● **Collected material**:
######

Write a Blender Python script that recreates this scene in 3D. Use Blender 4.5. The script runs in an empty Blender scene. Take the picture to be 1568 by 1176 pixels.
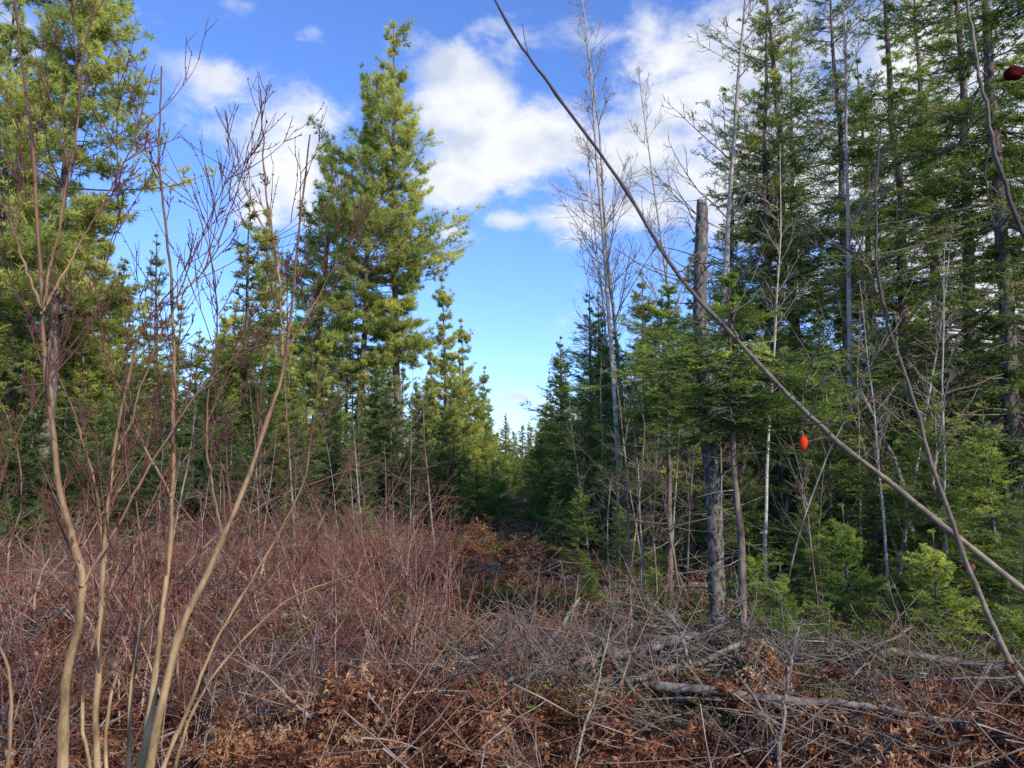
import bpy, math, numpy as np
from mathutils import Vector, Euler
rng=np.random.default_rng(11)
scene=bpy.context.scene
U=rng.uniform
UP=np.array([0,0,1.0])
def norm(v):
    return v/np.maximum(np.linalg.norm(v,axis=-1,keepdims=True),1e-9)
# ------------------------------------------------------------ terrain height
def H(x,y):
    x=np.asarray(x,float);y=np.asarray(y,float)
    f=np.exp(-((x/60)**2+(y/60)**2))
    h=0.10*np.sin(.7*x+1)*np.sin(.5*y+.4)+0.06*np.sin(1.9*x+.6*y)+0.05*np.sin(2.7*y-1.1*x+2)
    return h*f
CAMZ=1.6; PITCH=math.radians(5.6); F=1140.
def W(px,py,d):
    "world point seen along a photo bearing, d metres ahead"
    u=(px-784)/F; v=(588-py)/F
    y=math.cos(PITCH)-v*math.sin(PITCH); z=math.sin(PITCH)+v*math.cos(PITCH)
    return np.array([u*d/y,d,CAMZ+z*d/y])
# ------------------------------------------------------------ mesh building
class MB:
    def __init__(s): s.v=[];s.f=[];s.m=[];s.t=[];s.s=[];s.n=0
    def add(s,v,f,mat,tint,smooth):
        v=v.reshape(-1,3);f=f.reshape(-1,3)
        s.v.append(v);s.f.append(f+s.n)
        nv=len(v); nf=len(f)
        s.n+=nv; s.m.append(np.full(nf,mat));s.s.append(np.full(nf,smooth) if np.ndim(smooth)==0 else smooth)
        s.t.append(np.broadcast_to(tint,(nv,)) if np.ndim(tint)==0 else np.asarray(tint).reshape(-1))
    def cat(s):
        return [np.concatenate(a) for a in (s.v,s.f,s.m,s.t,s.s)]
    def mesh(s,name,mats):
        v,f,m_,t,sm=s.cat()
        me=bpy.data.meshes.new(name)
        me.vertices.add(len(v));me.vertices.foreach_set('co',v.astype(np.float32).ravel())
        me.loops.add(f.size);me.loops.foreach_set('vertex_index',f.astype(np.int32).ravel())
        me.polygons.add(len(f));me.polygons.foreach_set('loop_start',(np.arange(len(f))*3).astype(np.int32))
        me.polygons.foreach_set('material_index',m_.astype(np.int32))
        me.polygons.foreach_set('use_smooth',sm.astype(bool))
        a=me.attributes.new('tint','FLOAT','POINT');a.data.foreach_set('value',t.astype(np.float32))
        for m in mats: me.materials.append(m)
        me.update(calc_edges=True)
        print(name,len(f))
        return me
class Bake:
    "collects many placed copies of small plants into one mesh"
    def __init__(s): s.mb=MB()
    def put(s,src,loc,sc,tilt=(0,0),dt=0.,mat=None):
        v,f,m_,t,sm=src
        R=np.array(Euler((tilt[0],tilt[1],U(0,6.28))).to_matrix())
        s.mb.add(v@R.T*sc+np.array(loc),f,0 if mat is None else mat,np.clip(t+dt,0,1),sm)
def tubes(mb,pts,rad,sides,mat,tint=0.5):
    n,k,_=pts.shape
    T=norm(np.gradient(pts,axis=1))
    ov=norm(pts[:,-1]-pts[:,0])
    ref=np.where(np.abs(ov[:,2:3])>.75,np.array([[1.,0.13,0]]),np.array([[0.1,0,1.]]))[:,None,:]
    A=norm(np.cross(T,ref));B=np.cross(T,A)
    a=np.arange(sides)*2*math.pi/sides
    V=pts[:,:,None]+rad[:,:,None,None]*(A[:,:,None]*np.cos(a)[:,None]+B[:,:,None]*np.sin(a)[:,None])
    idx=np.arange(n*k*sides).reshape(n,k,sides)
    a0=idx[:,:-1];b0=idx[:,1:];a1=np.roll(a0,-1,2);b1=np.roll(b0,-1,2)
    f=np.stack([np.stack([a0,a1,b1],-1),np.stack([a0,b1,b0],-1)],-2)
    if np.ndim(tint)>0:
        tt=np.broadcast_to(np.broadcast_to(tint,(n,k))[:,:,None],(n,k,sides)).reshape(-1)
    else: tt=tint
    mb.add(V,f,mat,tt,True)
def grow(O,D,L,k,wander,upb):
    pts=[O];d=D;L=np.broadcast_to(L,(len(O),))
    for i in range(k):
        d=norm(d+rng.normal(0,wander,d.shape)+UP*upb)
        pts.append(pts[-1]+d*(L/k)[:,None])
    return np.stack(pts,1)
def sample(pts,s):
    k=pts.shape[1]-1
    x=np.clip(s,0,.9999)*k;i=x.astype(int);fr=(x-i)[...,None]
    r=np.arange(len(pts)).reshape(-1,*([1]*(s.ndim-1)))
    a=pts[r,i];b=pts[r,i+1]
    return a+(b-a)*fr,norm(b-a)
def spawn(pts,nch,s0,s1,ang,flat=None,upn=0.15):
    n=len(pts)
    s=U(s0,s1,(n,nch))
    P,T=sample(pts,s)
    a=ang*U(.75,1.25,(n,nch))[...,None]
    if flat is not None:
        N=norm(np.cross(T,UP)+1e-6);sd=np.where(np.arange(nch)%2==0,1.,-1.)[None,:,None]
        Q=norm(N*sd+rng.normal(0,flat,(n,nch,3)))
    else:
        Q=norm(np.cross(T,rng.normal(0,1,(n,nch,3))))
    D=norm(T*np.cos(a)+Q*np.sin(a)+UP*rng.normal(0,upn,(n,nch,1)))
    return P.reshape(-1,3),D.reshape(-1,3),s.reshape(-1),np.repeat(np.arange(n),nch)
def needles(mb,pts,L,rate,nl,nw,fwd,flat,tint,mat,s0=0.05):
    cnt=np.maximum(1,np.round(L*rate*U(.7,1.3,L.shape))).astype(int)
    r=np.repeat(np.arange(len(pts)),cnt)
    pp=pts[r];s=U(s0,1,len(r))
    k=pts.shape[1]-1;x=s*k*.9999;i=x.astype(int);fr=(x-i)[:,None];ar=np.arange(len(r))
    a=pp[ar,i];b=pp[ar,i+1];P=a+(b-a)*fr;T=norm(b-a)
    N=norm(np.cross(T,UP)+1e-6);B=np.cross(N,T)
    ph=U(0,2*math.pi,len(r))[:,None]
    D=norm(T*fwd*U(.5,1.4,(len(r),1))+N*np.cos(ph)+B*np.sin(ph)*flat)
    S=norm(np.cross(D,rng.normal(0,1,D.shape)))
    l=(nl*U(.6,1.25,len(r)))[:,None];w=(nw*U(.7,1.3,len(r)))[:,None]
    V=np.stack([P-S*w*.5,P+S*w*.5,P+D*l],1)
    f=np.arange(len(r)*3).reshape(-1,3)
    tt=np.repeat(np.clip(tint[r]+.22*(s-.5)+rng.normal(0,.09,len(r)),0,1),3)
    mb.add(V,f,mat,tt,False)
# ------------------------------------------------------------ materials
def newmat(name):
    m=bpy.data.materials.new(name);m.use_nodes=True;nt=m.node_tree;nt.nodes.clear()
    return m,nt,nt.nodes,nt.links
def ramp(N,cols):
    r=N.new('ShaderNodeValToRGB');e=r.color_ramp.elements
    while len(e)<len(cols): e.new(.5)
    for i,(p,c) in enumerate(cols): e[i].position=p;e[i].color=(*c,1)
    return r
def leafmat(name,cols,tr=.4,trc=(1.3,1.25,.6),vary=.25,hue=.015):
    m,nt,N,L=newmat(name)
    at=N.new('ShaderNodeAttribute');at.attribute_name='tint'
    r=ramp(N,cols);L.new(at.outputs['Fac'],r.inputs[0])
    oi=N.new('ShaderNodeObjectInfo')
    mr=N.new('ShaderNodeMapRange');mr.inputs[3].default_value=1-vary;mr.inputs[4].default_value=1+vary
    L.new(oi.outputs['Random'],mr.inputs[0])
    hs=N.new('ShaderNodeHueSaturation');L.new(mr.outputs[0],hs.inputs['Value']);L.new(r.outputs[0],hs.inputs['Color'])
    mh=N.new('ShaderNodeMapRange');mh.inputs[3].default_value=.5+hue;mh.inputs[4].default_value=.5-hue
    L.new(oi.outputs['Random'],mh.inputs[0]);L.new(mh.outputs[0],hs.inputs['Hue'])
    p=N.new('ShaderNodeBsdfDiffuse');L.new(hs.outputs[0],p.inputs['Color'])
    mu=N.new('ShaderNodeMix');mu.data_type='RGBA';mu.blend_type='MULTIPLY';mu.inputs[0].default_value=1
    L.new(hs.outputs[0],mu.inputs[6]);mu.inputs[7].default_value=(*trc,1)
    t=N.new('ShaderNodeBsdfTranslucent');L.new(mu.outputs[2],t.inputs[0])
    mx=N.new('ShaderNodeMixShader');mx.inputs[0].default_value=tr
    L.new(p.outputs[0],mx.inputs[1]);L.new(t.outputs[0],mx.inputs[2])
    o=N.new('ShaderNodeOutputMaterial');L.new(mx.outputs[0],o.inputs[0])
    return m
def barkmat(name,ca,cb,cc=None,scale=(14,14,4),rough=.85,bump=.4,thr=.5,cheap=False):
    m,nt,N,L=newmat(name)
    tc=N.new('ShaderNodeTexCoord');mp=N.new('ShaderNodeMapping');mp.inputs['Scale'].default_value=scale
    L.new(tc.outputs['Object'],mp.inputs[0])
    nz=N.new('ShaderNodeTexNoise');nz.inputs['Scale'].default_value=1;nz.inputs['Detail'].default_value=2 if cheap else 6;nz.inputs['Roughness'].default_value=.65
    L.new(mp.outputs[0],nz.inputs[0])
    r=ramp(N,[(thr-.15,ca),(thr+.13,cb)]);L.new(nz.outputs[0],r.inputs[0])
    col=r.outputs[0]
    if cc is not None:
        at=N.new('ShaderNodeAttribute');at.attribute_name='tint'
        mx=N.new('ShaderNodeMix');mx.data_type='RGBA';L.new(at.outputs['Fac'],mx.inputs[0])
        L.new(col,mx.inputs[6]);mx.inputs[7].default_value=(*cc,1);col=mx.outputs[2]
    o=N.new('ShaderNodeOutputMaterial')
    if cheap:
        p=N.new('ShaderNodeBsdfDiffuse');L.new(col,p.inputs[0]);L.new(p.outputs[0],o.inputs[0]);return m
    p=N.new('ShaderNodeBsdfPrincipled');p.inputs['Roughness'].default_value=rough
    p.inputs['Specular IOR Level'].default_value=.25
    L.new(col,p.inputs['Base Color'])
    b=N.new('ShaderNodeBump');b.inputs['Strength'].default_value=bump;b.inputs['Distance'].default_value=.01
    L.new(nz.outputs[0],b.inputs['Height']);L.new(b.outputs[0],p.inputs['Normal'])
    L.new(p.outputs[0],o.inputs[0])
    return m
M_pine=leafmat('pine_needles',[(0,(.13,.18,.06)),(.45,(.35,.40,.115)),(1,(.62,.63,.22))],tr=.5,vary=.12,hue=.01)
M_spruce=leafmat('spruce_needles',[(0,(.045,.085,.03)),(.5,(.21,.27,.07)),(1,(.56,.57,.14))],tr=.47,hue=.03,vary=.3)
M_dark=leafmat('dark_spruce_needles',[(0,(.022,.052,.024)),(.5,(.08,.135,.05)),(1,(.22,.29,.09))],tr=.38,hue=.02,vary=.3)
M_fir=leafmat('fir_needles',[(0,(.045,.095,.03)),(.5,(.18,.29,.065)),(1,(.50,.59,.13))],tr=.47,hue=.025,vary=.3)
M_conbark=barkmat('conifer_bark',(.06,.047,.04),(.24,.19,.16),(.13,.10,.08),cheap=True)
M_birch=barkmat('birch_bark',(.12,.10,.08),(.52,.48,.42),(.26,.20,.16),scale=(6,6,12),thr=.42)
M_log=barkmat('weathered_log',(.05,.04,.033),(.26,.22,.185),(.17,.13,.11),scale=(14,14,14),thr=.5,bump=.8)
M_pole=barkmat('weathered_pole',(.06,.05,.042),(.32,.28,.24),(.20,.16,.13),scale=(40,40,25),thr=.52,bump=.8)
M_snag=barkmat('weathered_snag_bark',(.030,.024,.019),(.26,.235,.20),None,scale=(30,30,16),bump=1.,thr=.54)
M_dead=barkmat('dead_grey_wood',(.10,.08,.068),(.41,.36,.30),(.18,.125,.10),scale=(5,5,5),cheap=True)
M_red=barkmat('red_brush_twig',(.10,.055,.042),(.43,.30,.225),(.18,.06,.048),scale=(3,3,3),cheap=True)
M_stem=barkmat('tan_shrub_stem',(.14,.085,.04),(.40,.28,.14),(.10,.034,.028),scale=(22,22,9),rough=.6,bump=.25)
M_br=barkmat('grey_brown_twig',(.12,.09,.06),(.33,.27,.18),(.07,.045,.045),scale=(60,60,60),rough=.65)
M_litter=leafmat('dead_leaves',[(0,(.06,.028,.02)),(.4,(.20,.085,.045)),(.75,(.42,.19,.09)),(1,(.50,.34,.21))],tr=.25,trc=(1.2,.8,.6),vary=0.05,hue=.0)
M_withered=leafmat('withered_leaf',[(0,(.07,.035,.025)),(1,(.26,.15,.09))],tr=.25,trc=(1.2,.8,.6),vary=0)
M_moss=leafmat('low_green_plants',[(0,(.05,.07,.022)),(1,(.22,.26,.06))],tr=.3,vary=0)
M_berry=leafmat('red_fruit',[(0,(.05,.010,.012)),(1,(.7,.05,.02))],tr=.2,trc=(1.2,.5,.4),vary=0)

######

● **To do**: Copy out all lines above that include the string "clip".

● **Result for this exercise**:
        s.mb.add(v@R.T*sc+np.array(loc),f,0 if mat is None else mat,np.clip(t+dt,0,1),sm)
    x=np.clip(s,0,.9999)*k;i=x.astype(int);fr=(x-i)[...,None]
    tt=np.repeat(np.clip(tint[r]+.22*(s-.5)+rng.normal(0,.09,len(r)),0,1),3)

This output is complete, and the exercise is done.